The feds say that Mizuhara took not just a million bucks from Ohtani, but $16 million. Not that there’s an especially ethical way to steal $16 million, but the Justice Department accuses Mizuhara of plotting it in a sinister fashion. According to the indictment, Mizuhara impersonated Ohtani and authorized transfers from the player’s account over the phone, as well as diverted notifications and security alerts to his own phone and email address. Mizuhara was in a unique position to gain that access: He was not only Ohtani’s close friend but also his interpreter, the intermediary between the Japanese-speaking Ohtani and his English-speaking bank and financial advisers.

Ohtani believed that his financial team was effectively monitoring his assets. But that became difficult given the translator’s perch as the one guy in the story speaking two languages. According to the federal complaint, Mizuhara shielded details about the account in question from Ohtani’s agent, Nez Balelo, telling Balelo that Ohtani wanted the account to be private and unmonitored by his team. Nobody broke down the language firewall between Ohtani and his money people.

Only Mizuhara was positioned to do that, and he was the guy stealing Ohtani’s money and sending it to an unlicensed bookmaker. Mizuhara had been connected to the account, the destination for Ohtani’s baseball salary, from the beginning: In 2018 the pair had gone together to a bank in Arizona to open it. It wasn’t until the past few weeks that Ohtani learned that Mizuhara had gotten into the account.

In this story, Mizuhara is many things. He’s a gambling addict, for sure. The federal complaint notes that an investigator reviewed Mizuhara’s betting account with the illegal bookie and found 19,000 bets between December 2021 and January 2024—a clip of nearly 25 a day. Mizuhara bet between $10 and $160,000 per wager, averaging $12,800. His net losses were $40.7 million.

The losses might make Mizuhara a tragic figure, hobbled by an addiction.
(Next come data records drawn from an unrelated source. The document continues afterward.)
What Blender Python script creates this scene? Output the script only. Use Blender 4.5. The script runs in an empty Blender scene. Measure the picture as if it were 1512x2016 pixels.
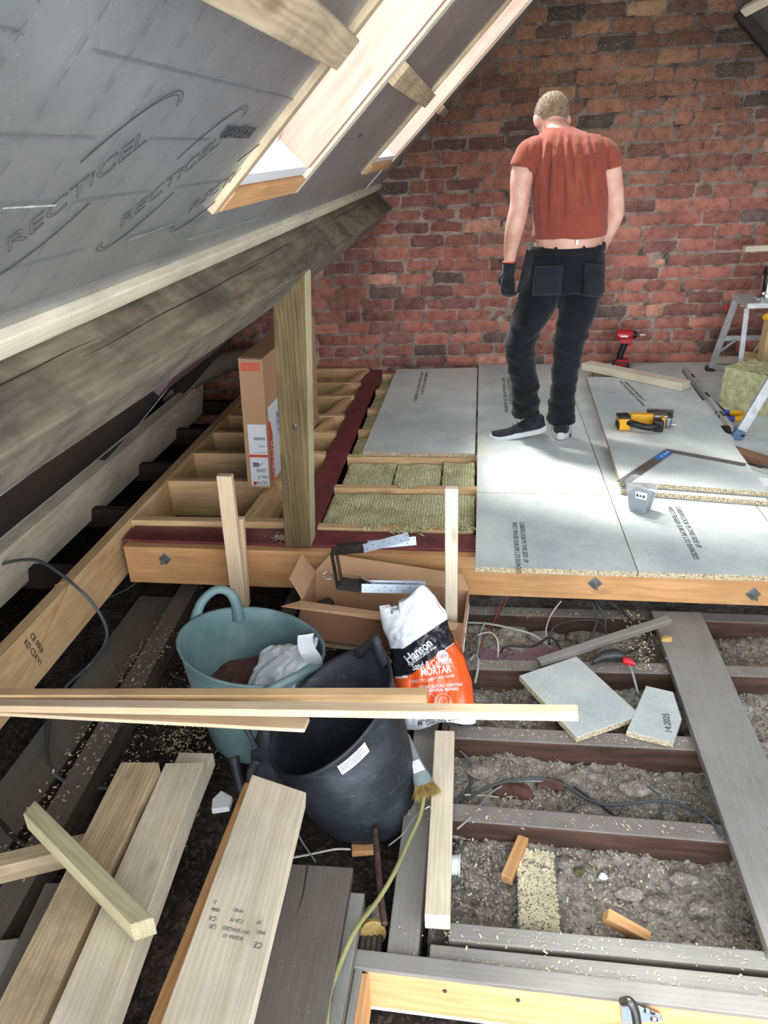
import bpy, bmesh, math, random
from mathutils import Vector, Matrix, noise, Euler
R_ = random.Random(7)
C = bpy.context.scene.collection
PI = math.pi
V = Vector
# ------------------------------------------------------------------ camera, sky, sun, exposure
FOC, CX, CY, EYE = 1500.0, 756.0, 1008.0, 1.457
AX = V((0.99275112, 0.0112593, -0.11965966)); AY = V((0.11277906, -0.43142464, 0.89507187)); AZ = V((-0.04154624, -0.90207871, -0.42956711))
cd = bpy.data.cameras.new('camera'); cam = bpy.data.objects.new('camera', cd); C.objects.link(cam)
cd.sensor_fit = 'HORIZONTAL'; cd.sensor_width = 36; cd.lens = FOC / 1512 * 36; cd.clip_start = .02
cam.matrix_world = Matrix(((AX[0], -AX[1], -AX[2], 0), (AY[0], -AY[1], -AY[2], 0), (AZ[0], -AZ[1], -AZ[2], EYE), (0, 0, 0, 1)))
sc = bpy.context.scene; sc.camera = cam
sc.view_settings.view_transform = 'Standard'; sc.view_settings.look = 'None'; sc.view_settings.gamma = 1
sc.view_settings.use_curve_mapping = False; sc.view_settings.exposure = 0.55
w = bpy.data.worlds.new('sky'); sc.world = w; w.use_nodes = True
wn = w.node_tree.nodes; wl = w.node_tree.links
wn['Background'].inputs[0].default_value = (.90, .95, 1.0, 1); wn['Background'].inputs[1].default_value = 5.0
sd = bpy.data.lights.new('sun', 'SUN'); sun = bpy.data.objects.new('sun', sd); C.objects.link(sun)
sd.energy = 9.5; sd.angle = math.radians(14); sd.color = (1, .96, .9)
sun.rotation_euler = V((.82, -.95, -2.0)).to_track_quat('-Z', 'Y').to_euler()

# ------------------------------------------------------------------ measuring: image points on real planes of the room
def ray(u, v):
    d = V((u - CX, v - CY, FOC)); return V((AX.dot(d), AY.dot(d), AZ.dot(d)))
def at(u, v, z=0.0):
    d = ray(u, v); return V((0, 0, EYE)) + d * ((z - EYE) / d.z)
def aty(u, v, y):
    d = ray(u, v); return V((0, 0, EYE)) + d * (y / d.y)
TH = math.atan(.97); CT, ST = math.cos(TH), math.sin(TH)
def RP(s, y, off=0.0):          # roof slope: s up the slope, off towards the room
    return V((-.627 + s * CT + off * ST, y, 1.282 + s * ST - off * CT))
def atr(u, v):                  # image point on the roof lining -> (s, y)
    d = ray(u, v); t = (1.282 + .97 * .627 - EYE) / (d.z - .97 * d.x); return ((t * d.x + .627) / CT, t * d.y)

# ------------------------------------------------------------------ materials
def lin(c):
    c = c / 255.; return c / 12.92 if c <= .04045 else ((c + .055) / 1.055) ** 2.4
def rgb(r, g, b): return (lin(r), lin(g), lin(b), 1)
class NT:
    def __init__(s, name):
        s.m = bpy.data.materials.new(name); s.m.use_nodes = True; s.t = s.m.node_tree
        s.n = s.t.nodes; s.l = s.t.links; s.b = s.n['Principled BSDF']
    def add(s, typ, **kw):
        n = s.n.new(typ)
        for k, v in kw.items():
            if k.startswith('i_'):
                key = k[2:]; n.inputs[int(key) if key.isdigit() else key.replace('_', ' ')].default_value = v
            else: setattr(n, k, v)
        return n
    def link(s, a, b): s.l.new(a, b)
    def coords(s, scale=(1, 1, 1), rnd=True):
        tc = s.add('ShaderNodeTexCoord'); mp = s.add('ShaderNodeMapping'); mp.inputs['Scale'].default_value = scale
        if rnd:
            oi = s.add('ShaderNodeObjectInfo'); mu = s.add('ShaderNodeMath', operation='MULTIPLY'); mu.inputs[1].default_value = 37
            s.link(oi.outputs['Random'], mu.inputs[0]); va = s.add('ShaderNodeVectorMath', operation='ADD')
            s.link(tc.outputs['Object'], va.inputs[0]); s.link(mu.outputs[0], va.inputs[1]); s.link(va.outputs[0], mp.inputs['Vector'])
        else: s.link(tc.outputs['Object'], mp.inputs['Vector'])
        return mp.outputs[0]
    def noise(s, vec, scale, detail=4, rough=.55, dist=0):
        n = s.add('ShaderNodeTexNoise'); n.inputs['Scale'].default_value = scale; n.inputs['Detail'].default_value = detail
        n.inputs['Roughness'].default_value = rough; n.inputs['Distortion'].default_value = dist
        if vec is not None: s.link(vec, n.inputs['Vector'])
        return n.outputs['Fac']
    def ramp(s, fac, stops):
        r = s.add('ShaderNodeValToRGB'); e = r.color_ramp.elements
        e[0].position, e[0].color = stops[0]; e[1].position, e[1].color = stops[-1]
        for p, c in stops[1:-1]:
            k = e.new(p); k.color = c
        s.link(fac, r.inputs[0]); return r.outputs[0]
    def mix(s, fac, a, b, mode='MIX'):
        m = s.add('ShaderNodeMix', data_type='RGBA', blend_type=mode)
        for k, x in ((0, fac), (6, a), (7, b)):
            if isinstance(x, (int, float, tuple)): m.inputs[k].default_value = x
            else: s.link(x, m.inputs[k])
        return m.outputs[2]
    def math(s, op, a, b=0.0, clamp=False):
        m = s.add('ShaderNodeMath', operation=op, use_clamp=clamp)
        for k, x in ((0, a), (1, b)):
            if isinstance(x, (int, float)): m.inputs[k].default_value = x
            else: s.link(x, m.inputs[k])
        return m.outputs[0]
    def bump(s, h, strength=.3, dist=.002):
        b = s.add('ShaderNodeBump'); b.inputs['Strength'].default_value = strength; b.inputs['Distance'].default_value = dist
        s.link(h, b.inputs['Height']); s.link(b.outputs[0], s.b.inputs['Normal'])
    def out(s, col=None, rough=None, metal=0, spec=None):
        if col is not None:
            if isinstance(col, tuple): s.b.inputs['Base Color'].default_value = col
            else: s.link(col, s.b.inputs['Base Color'])
        if rough is not None:
            if isinstance(rough, (int, float)): s.b.inputs['Roughness'].default_value = rough
            else: s.link(rough, s.b.inputs['Roughness'])
        s.b.inputs['Metallic'].default_value = metal
        if spec is not None: s.b.inputs['Specular IOR Level'].default_value = spec
        return s.m
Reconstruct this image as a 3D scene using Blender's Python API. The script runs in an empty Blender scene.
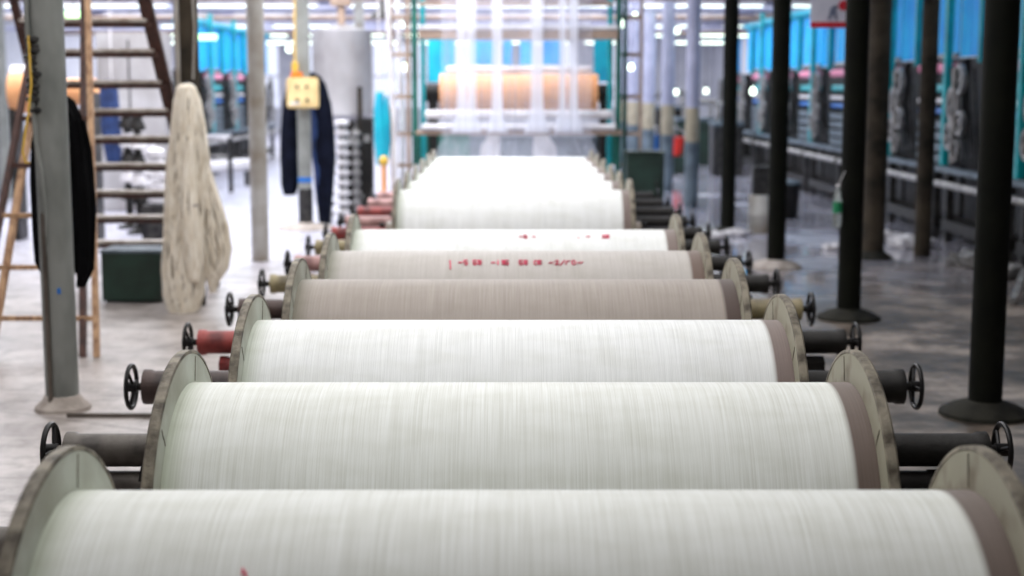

But his response, as alleged by prosecutors, makes him a snake. Ohtani and Mizuhara weren’t just colleagues; they were friends. And Mizuhara didn’t just steal from him. He abused his position as the guy standing between Ohtani and the English-speaking world to do it. Ohtani is famously private, but Mizuhara was as much in his inner circle as anyone could be. He was also the only person who could regularly facilitate communications between Ohtani and an entire country that wanted to learn more about him. Whatever voice Ohtani had in the country where he played baseball, Mizuhara needed to be his bridge. He was the opposite.

Mizuhara did not bet on baseball, according to the records prosecutors reviewed. That saves MLB from what would’ve been a massive headache, even given Ohtani’s lack of involvement with any betting. (In the most perverse way possible, Mizuhara is an advertisement for the virtues of regulated sports betting. He could not have gone into that debt to DraftKings or FanDuel directly, and his name might have raised a flag because of his job.) But that fact doesn’t unwind the past three weeks. An unquantifiable but non-negligible group of sports fans will always think Ohtani was caught up in a gambling operation because millions of dollars went from his account to a gambling operation. Again: There are no nice ways to bilk 16 million bucks from someone who trusts you, but Mizuhara would’ve done better by Ohtani if he had spent the money on gold bars and then used the metals to pay his gambling debts.

There’s no equating the misdeeds of other members of Ohtani’s team with what Mizuhara has done, but there should be plenty of room to point out just how many professionals failed Ohtani as the story came to light. It wasn’t wrong of anybody to rely on Mizuhara’s translations for Ohtani over the past several years, but many people around Ohtani relied on his interpretations long after they should have stopped. Even after the story broke—including Ohtani’s camp telling a reporter that Mizuhara had made the bets and Ohtani had covered his payments—the Dodgers let Mizuhara apologize to the rest of the team. At the same meeting, team president Andrew Friedman explained that Ohtani had made the payments. That wasn’t true; it relied on Mizuhara’s relaying of Ohtani’s words, and Ohtani could not understand him. But the words of a Dodgers executive lent legitimacy to a lie.

Ohtani’s own team also bungled the communications. A crisis communications specialist, apparently hired by his agency, arranged an ESPN interview for Mizuhara during which the translator told the lie about Ohtani’s involvement. This happened after Ohtani’s people had told ESPN that the bets at issue had been Mizuhara’s. Given that by this point Mizuhara was publicly associated with unlicensed betting, it is mind-boggling that Ohtani’s English-speaking staff put a microphone in front of his face so that he could proliferate the lie. Relying on Mizuhara’s translations and recollections for years made sense. Relying on them as the scandal broke containment did not. It was time to find a new translator, and it’s baffling that none of these well-paid people did.

All of this is wildly cruel to Ohtani. The biggest problem is that someone who had his trust broke it in one of the most flagrant ways imaginable—not just stealing from him but putting literal words in his mouth. The other professionals in this story then made matters worse for him. Ohtani earns so much money that even such a massive theft hopefully won’t cause him grave problems. But even a $700 million contract can’t make it feel OK for a person to be let down so comprehensively by so many close to him.